Monetary Metals Supply and Demand Report: 8 Dec, 2013

The gold and silver prices dropped this week, 22 bucks and 46 cents respectively. Is this the bottom? Will the dollar begin to resume its fall this week? We would not be short gold here, for sure. Read on…

Here is the graph of the metals’ prices.

The Prices of Gold and Silver

Letter Dec 8 prices

We are interested in the changing equilibrium created when some market participants are accumulating hoards and others are dishoarding. Of course, what makes it exciting is that speculators can (temporarily) exaggerate or fight against the trend. The speculators are often acting on rumors, technical analysis, or partial data about flows into or out of one corner of the market. That kind of information can’t tell them whether the globe, on net, hoarding or dishoarding.

One could point out that gold does not, on net, go into or out of anything. Yes, that is true. But it can come out of hoards and into carry trades. That is what we study. The gold basis tells us about this dynamic.

Conventional techniques for analyzing supply and demand are inapplicable to gold and silver, because the monetary metals have such high inventories. In normal commodities, inventories divided by annual production can be measured in months. The world just does not keep much inventory in wheat or oil.

With gold and silver, stocks to flows is measured in decades. Every ounce of those massive stockpiles is potential supply. Everyone on the planet is potential demand. At the right price. Looking at incremental changes in mine output or electronic manufacturing is not helpful to predict the future prices of the metals. For an introduction and guide to our concepts and theory, click here.
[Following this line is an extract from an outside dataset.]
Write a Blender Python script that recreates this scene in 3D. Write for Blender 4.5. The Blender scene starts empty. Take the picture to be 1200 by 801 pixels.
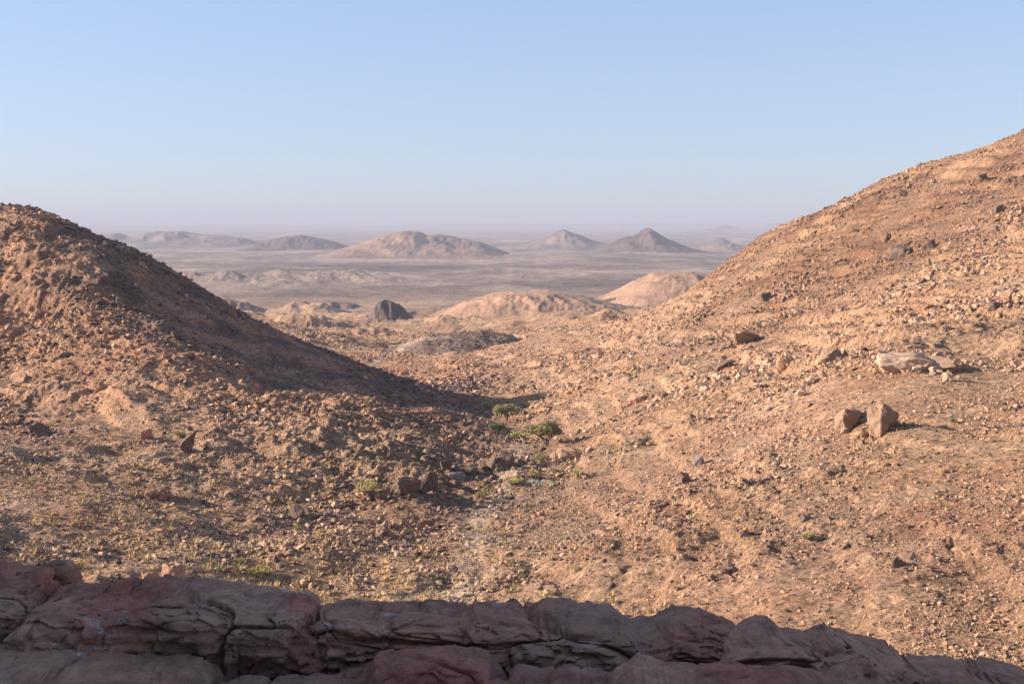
import bpy, bmesh, math, random
import numpy as np
from mathutils import Vector, Matrix

# ------------------------------------------------------------------ camera, sky, sun, exposure
S = bpy.context.scene
COL = S.collection
F = 1333.0                 # focal length in pixels of the 1200 px wide photograph (40 mm)
HORIZON = 258.0
PITCH = math.atan((400.5 - HORIZON) / F)
cam = bpy.data.cameras.new('camera'); cam.lens = 40.0; cam.sensor_width = 36.0
cam.clip_start = 0.1; cam.clip_end = 120000.0
camo = bpy.data.objects.new('camera', cam); COL.objects.link(camo)
camo.location = (0, 0, 0); camo.rotation_euler = (math.pi / 2 - PITCH, 0, 0)
S.camera = camo

SUN_EL = math.radians(19.5)
SUN_AZ = math.radians(-85.0)          # from the view direction (+Y), negative = left
sd = Vector((math.sin(SUN_AZ) * math.cos(SUN_EL), math.cos(SUN_AZ) * math.cos(SUN_EL), math.sin(SUN_EL)))
w = bpy.data.worlds.new('World'); S.world = w; w.use_nodes = True
nt = w.node_tree; nt.nodes.clear()
out = nt.nodes.new('ShaderNodeOutputWorld'); bg = nt.nodes.new('ShaderNodeBackground')
sky = nt.nodes.new('ShaderNodeTexSky'); sky.sky_type = 'NISHITA'; sky.sun_disc = False
sky.sun_elevation = SUN_EL; sky.sun_rotation = SUN_AZ
sky.air_density = 1.0; sky.dust_density = 0.3; sky.ozone_density = 1.2; sky.altitude = 0
bg.inputs['Strength'].default_value = 0.12
# a thin high veil over the whole sky: the physical sky flattened and paled evenly
v1 = nt.nodes.new('ShaderNodeVectorMath'); v1.operation = 'SCALE'; v1.inputs['Scale'].default_value = 0.115
gm = nt.nodes.new('ShaderNodeGamma'); gm.inputs['Gamma'].default_value = 0.42
v2 = nt.nodes.new('ShaderNodeVectorMath'); v2.operation = 'MULTIPLY'; v2.inputs[1].default_value = (0.314 / .12, 0.366 / .12, 0.492 / .12)
nt.links.new(sky.outputs[0], v1.inputs[0]); nt.links.new(v1.outputs[0], gm.inputs['Color']); nt.links.new(gm.outputs[0], v2.inputs[0])
nt.links.new(v2.outputs[0], bg.inputs['Color']); nt.links.new(bg.outputs[0], out.inputs['Surface'])
sl = bpy.data.lights.new('sun', 'SUN'); sl.energy = 5.0; sl.angle = math.radians(0.5); sl.color = (1.0, 0.88, 0.76)
slo = bpy.data.objects.new('sun', sl); COL.objects.link(slo)
slo.rotation_euler = sd.to_track_quat('Z', 'Y').to_euler()
S.view_settings.view_transform = 'Standard'; S.view_settings.look = 'None'
S.view_settings.exposure = 1.22; S.view_settings.gamma = 1.0
S.render.engine = 'CYCLES'
S.cycles.use_denoising = True
S.cycles.max_bounces = 4; S.cycles.volume_bounces = 1; S.cycles.diffuse_bounces = 3

# ------------------------------------------------------------------ noise
rs = np.random.RandomState(7)
PERM = np.concatenate([rs.permutation(256)] * 3).astype(np.int32)
_a = rs.rand(256) * 2 * np.pi
GX = np.cos(_a).astype(np.float32); GY = np.sin(_a).astype(np.float32)
def perlin(x, y, s=0):
    xi = np.floor(x); yi = np.floor(y)
    fx = (x - xi).astype(np.float32); fy = (y - yi).astype(np.float32)
    xi = (xi.astype(np.int64) + s * 37) & 255; yi = (yi.astype(np.int64) + s * 91) & 255
    u = fx * fx * fx * (fx * (fx * 6 - 15) + 10); v = fy * fy * fy * (fy * (fy * 6 - 15) + 10)
    x1 = (xi + 1) & 255; y1 = (yi + 1) & 255
    def g(a, b, dx, dy):
        h = PERM[PERM[a] + b]
        return GX[h] * dx + GY[h] * dy
    n0 = g(xi, yi, fx, fy); n1 = g(x1, yi, fx - 1, fy)
    m0 = g(xi, y1, fx, fy - 1); m1 = g(x1, y1, fx - 1, fy - 1)
    a = n0 + u * (n1 - n0); b = m0 + u * (m1 - m0)
    return (a + v * (b - a)) * 1.5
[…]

Here is a graph of the ratio of the gold price to the silver price. This shows how many ounces of silver one needs, to buy an ounce of gold. The ratio rose by just under half a percent this week.

The Ratio of the Gold Price to the Silver Price

letter dec 8 ratio

For each metal, we will look at a graph of the basis and cobasis overlaid with the price of the dollar in terms of the respective metal. It will make it easier to provide terse commentary. The dollar will be represented in green, the basis in blue and cobasis in red.

 

Here is the gold graph. The February cobasis is now backwardated, at around 0.15% annualized positive carry.
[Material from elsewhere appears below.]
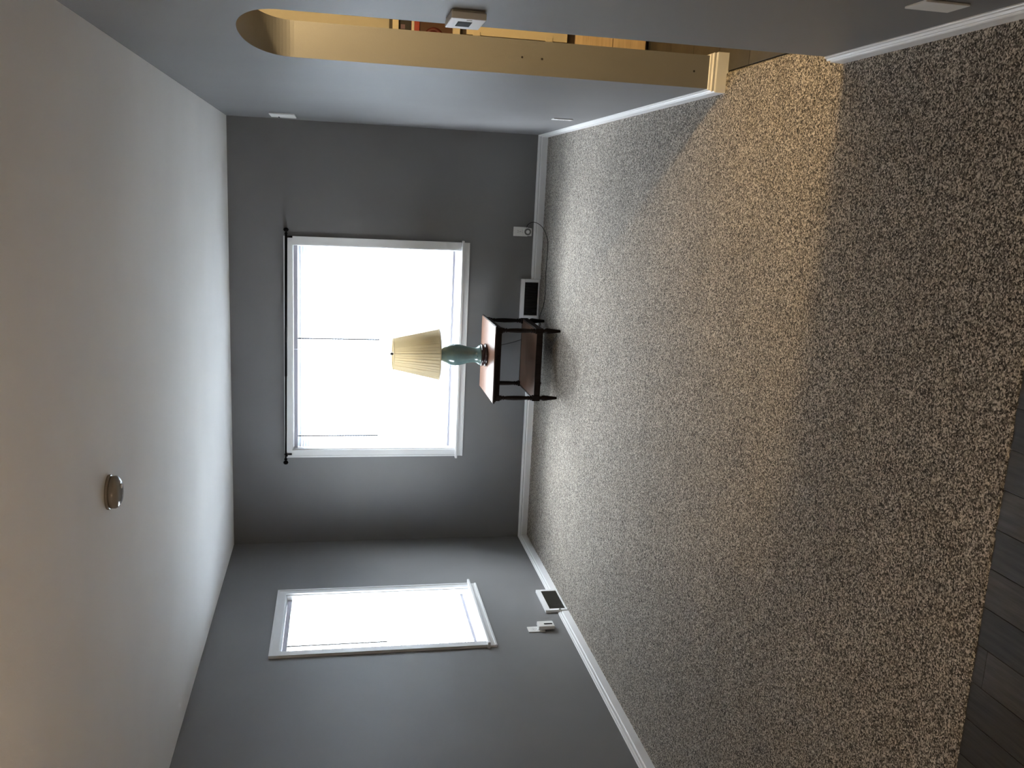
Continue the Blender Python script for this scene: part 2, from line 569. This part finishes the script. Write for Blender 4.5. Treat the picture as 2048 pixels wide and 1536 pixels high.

The Gold Basis and Cobasis and the Dollar Price

Letter Dec 8 gold

The dark red lines show the rising dollar price—from 23.5mg to almost 25.5. This is about 7.7% in a month. As the price has risen, the cobasis has risen too. Think of the cobasis as a measure of scarcity.

The selloff this week was not led by dishoarding of physical metal. It was leveraged speculators capitulating. This does not mean the dollar couldn’t rise further, i.e. the gold price couldn’t go lower.
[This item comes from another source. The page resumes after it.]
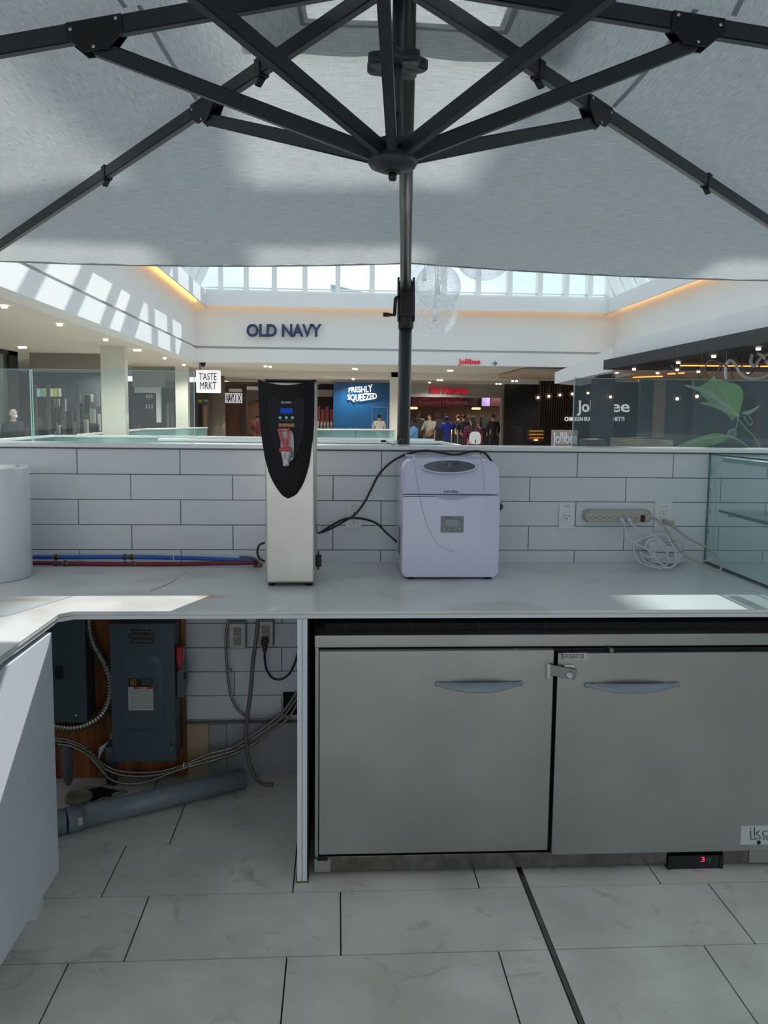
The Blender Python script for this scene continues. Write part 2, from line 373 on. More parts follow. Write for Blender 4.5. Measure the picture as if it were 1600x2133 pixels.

To put it in perspective, with this time to expiry for February, a cobasis of +0.15% is not atypical for 2013. The cobasis for the October contract was just above this level on August 6, and the August cobasis was just under this on June 6.

The market has taken up much of the slack it developed throughout August. Of course, the gold price is $100 lower now. If those ever-present rumors of physical-gold buying in India and Asia are true, then there is also selling physical-gold selling somewhere. Perhaps the selling either doesn’t fit the goldbug permabull case, or perhaps the selling is not being done by large, famous entities.

Who knows? The point is that the market is not so loose as it was.

Now let’s look at silver.

The Silver Basis and Cobasis and the Dollar Price

Letter Dec 8 silver

Last week we said, “We see a sharp rise in the cobasis, though it’s impossible to tell if this is just the poor liquidity or if this is the start of a major move…” This week, Monday kept the level of the prior Friday. Then on Tuesday, the cobasis shot up further and it has held there. Interestingly, the cobases of farther contracts rose at first with March, but then fell back.

We have repeatedly described the tendency towards temporary backwardation and the broader tendency of the cobasis to rise as we near each contract month as a “reality distortion field.” We do not yet believe that there is tightness or shortage in the silver market. Clearly, a lot of the slack we saw at $24 in September or $22 in October is out of the market. There is less silver for sale, or more buyers, at $19.

Assuming that the cobasis holds its current level at this price (we’ll believe that when we see it), then we would not express a strong stance on the silver price.